Walton has extensively researched “stereotype threat” (how stereotypes about us shape our experiences and behavior, usually as negative, self-fulfilling prophecies) as well as “wise interventions,” small mindset and perspectival shifts that yield big benefits for relationships, parenting, and performance.
Just a few of the reasons Walton is so good on this podcast episode:
- He’s a great teacher: he explains concepts simply and elaborates on them clearly. Listen starting around 5:25 to his definition of stereotype threat, the realms to which it applies and why it works. He uses simple, memorable sentences that build on each other. (Example: how he begins talking about how stereotype threat works with the sentence “Belonging is the relationship between me and a place.”) Another way of putting this: Walton is messaged — he knows what he wants to say and how to explain it for non-specialists to comprehend them quickly.
- Walton is grounded in the literature — he turns studies into little narratives of discovery, and he ranges elegantly among them as he makes his points. Combined with his clarity of message, this sense that Walton has a library of relevant studies at his fingertips and can tell them in story form projects a kind of easy mastery. It’s a quality that quickly builds trust.
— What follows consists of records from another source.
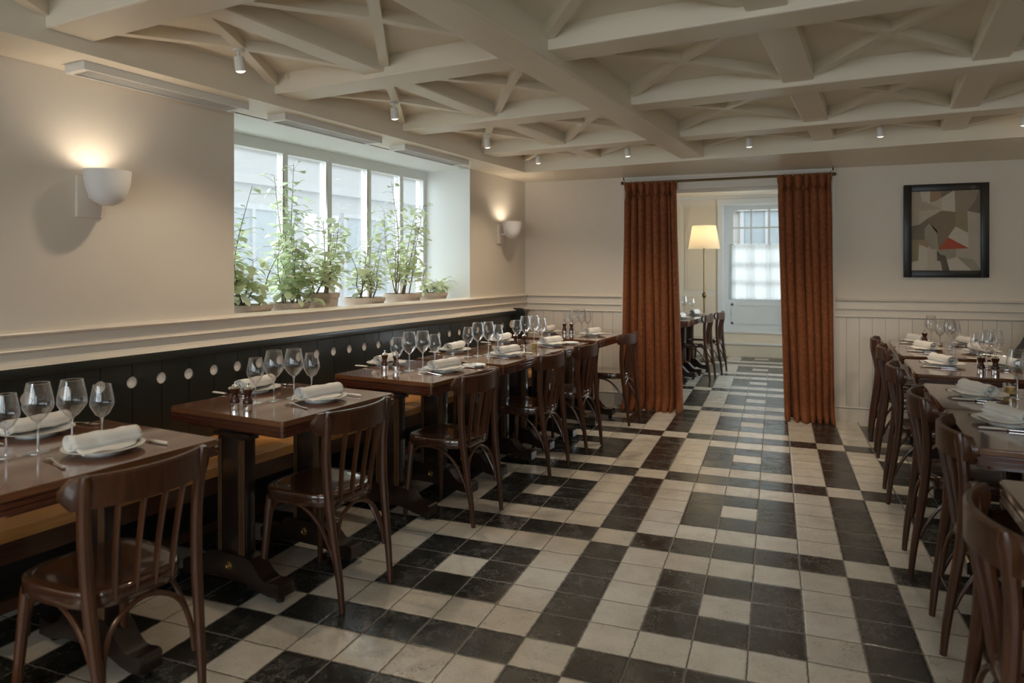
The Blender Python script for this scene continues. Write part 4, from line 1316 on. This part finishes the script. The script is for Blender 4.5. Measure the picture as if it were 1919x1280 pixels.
# ================================================================== PLANTS
def leaf_into(v, f, p, d, up, L, wd):
    side = d.cross(up)
    if side.length < 1e-4: side = Vector((1, 0, 0))
    side.normalize(); nrm = side.cross(d).normalized()
    o = len(v)
    for t, ww, dz in ((0, .08, 0), (.25, .75, .04), (.55, 1, .03), (.82, .6, -.04), (1, .05, -.12)):
        c = p + d * (L * t) + nrm * (dz * L)
        v.append(c - side * wd * ww + nrm * .12 * wd * ww); v.append(c); v.append(c + side * wd * ww + nrm * .12 * wd * ww)
    for k in range(4):
        a = o + k * 3
        f.append((a, a + 1, a + 4, a + 3)); f.append((a + 1, a + 2, a + 5, a + 4))
def plant(s_, n_, r, ph, height, nstem, nleaf, spread, seed, label, mat, leafL=.06, low=.0):
    rr = random.Random(seed)
    base = W(s_, n_, 1.006)
    root = empty('potted_shrub', base, ROT_L, label, 'potted plant', 'shrubs on the window sill')
    b = MB(); b.lathe([(0, 0), (r * .78, 0), (r * .95, ph - .03), (r, ph - .03), (r * 1.02, ph), (r * .93, ph), (r * .90, ph - .03), (0, ph - .03)], 28); b.build('pot', M_TERRA, root)
    b = MB(); b.lathe([(0, ph - .018), (r * .6, ph - .02), (r * .91, ph - .025)], 20); b.build('soil', M_SOIL, root)
    st = MB(); v = []; f = []
    top = 2.30 - base.z
    for k in range(nstem):
        a = rr.uniform(0, 2 * math.pi); hh = height * rr.uniform(.55, 1.0) if k else height
        tip = Vector((rr.uniform(-.5, .5) * spread * .7, math.sin(a) * spread * rr.uniform(.3, 1), hh))
        p0 = Vector((math.cos(a) * r * .3, math.sin(a) * r * .4, ph - .03))
        mid = p0.lerp(tip, .5) + Vector((rr.uniform(-.04, .04), rr.uniform(-.05, .05), .02))
        q1 = p0.lerp(mid, .5) + Vector((rr.uniform(-.03, .03), rr.uniform(-.03, .03), 0))
        for q_ in (q1, mid, tip):
            q_.y = min(max(q_.y, WS0 + .07 - s_), WS1 - .07 - s_); q_.x = min(max(q_.x, WN + .07 - n_), .05 - n_)
        path = smoothpath([p0, q1, mid, tip], 14)
        st.tube(path, [.0065 * (1 - .8 * i / 14) for i in range(15)], 6)
        per = nleaf // nstem
        for q in range(per):
            t = rr.uniform(.16 if low else .28, 1) ** .8
            i = min(13, int(t * 14)); p = path[i].lerp(path[i + 1], rr.random())
            an = rr.uniform(0, 2 * math.pi)
            d = Vector((math.cos(an), math.sin(an), rr.uniform(-.25, .75))).normalized()
            tw = rr.uniform(.02, .12 if hh < .6 else .09)
            p2 = p + d * tw
            p2.x = max(WN + .05 - n_, min(.02 - n_, p2.x)); p2.y = max(WS0 + .04 - s_, min(WS1 - .04 - s_, p2.y))
            st.tube([p, p2], .0012, 4)
            Lf = leafL * rr.uniform(.6, 1.25)
            d2 = Vector((d.x + rr.uniform(-.4, .4), d.y + rr.uniform(-.4, .4), rr.uniform(-.7, .35))).normalized()
            leaf_into(v, f, p2, d2, Vector((rr.uniform(-.3, .3), rr.uniform(-.3, .3), 1)).normalized(), Lf, Lf * rr.uniform(.27, .36))
    st.build('stems', M_STEM, root)
    b = MB()
    b.v = [Vector(p) for p in v]; b.f = f; b.m = [0] * len(f)
    # keep the leaves inside the recess
    for p in b.v:
        s_abs = s_ + p.y
        if s_abs < WS0 + .02: p.y = WS0 + .02 - s_
        if s_abs > WS1 - .02: p.y = WS1 - .02 - s_
        if n_ + p.x < WN + .035: p.x = WN + .035 - n_
        if n_ + p.x > .1: p.x = .1 - n_
        if p.z > Z_S - .02 - 1.006: p.z = Z_S - .02 - 1.006
    b.build('foliage', mat, root, angle=70)
    return root
plant(.72, -.26, .145, .165, .58, 8, 210, .36, 1, 'leafy low shrub at the near end of the window sill, leftmost pot', M_LEAF, .082, 1)
plant(1.05, -.24, .14, .165, .60, 8, 220, .32, 2, 'bushy dark-leaved shrub second from the left on the window sill', M_LEAF2, .088, 1)
plant(1.38, -.26, .135, .22, .80, 7, 260, .34, 3, 'tall shrub in the taller clay pot, third on the window sill', M_LEAF, .078, 1)
plant(1.86, -.25, .165, .17, .66, 7, 240, .40, 4, 'open branching shrub fourth on the window sill', M_LEAF, .072, 1)
plant(2.36, -.25, .165, .185, 1.12, 8, 400, .40, 5, 'tallest airy shrub reaching the window head, fifth pot', M_LEAF, .072, 1)
plant(2.80, -.25, .15, .18, .42, 6, 170, .26, 6, 'small sparse shrub at the far end of the window sill', M_LEAF, .065, 1)
plant(.62, -.38, .06, .12, .95, 5, 170, .34, 8, 'thin tall shrub behind the leftmost pots, leaning to the window edge', M_LEAF2, .080)
plant(1.26, -.41, .06, .12, 1.18, 5, 200, .28, 9, 'slender tall shrub behind the second and third pots', M_LEAF2, .080)
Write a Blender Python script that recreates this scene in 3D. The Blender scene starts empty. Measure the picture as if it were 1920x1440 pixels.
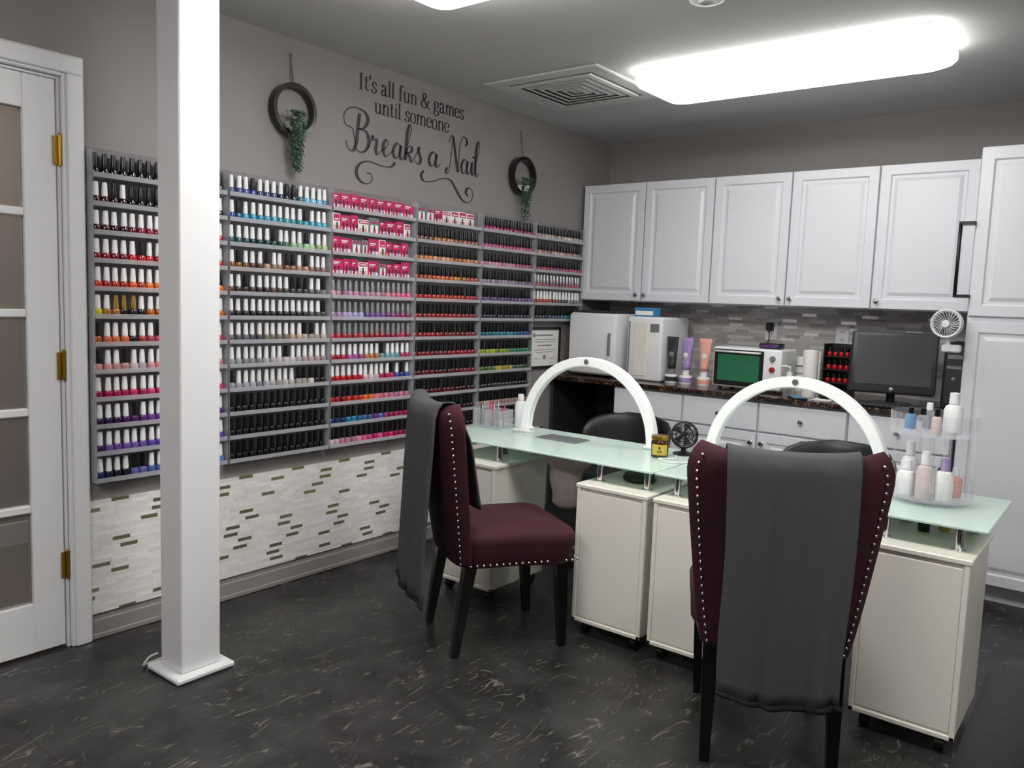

- But Walton doesn’t usually start with the research — he starts with its conclusions . For instance, listen starting around 10:40 to Walton on the research into how people with low-self esteem reject complements from their romantic partners. Unlike most researchers, he doesn’t begin immediately with the research he wants to cite; instead, he primes us with the idea how beliefs about the self can undermine relationships with romantic partners just as easily as they can undermine our relationships with the rest of the world. Walton’s consistent frame: My work is about the idea, not the science; about what the science means for our lives, which is expressed in the idea and how we can apply it in an intervention.
- Parrish is a great match for Walton because he’s all about mining research for knowledge to live a better life. So his questions set Walton up well to build persuasive applications out of his expertise.
Odds are you’ll finish the interview with a high level of trust in Walton and a high level of curiosity about wise interventions.
Trust and curiosity: two lockdown signs an authority’s been in the room.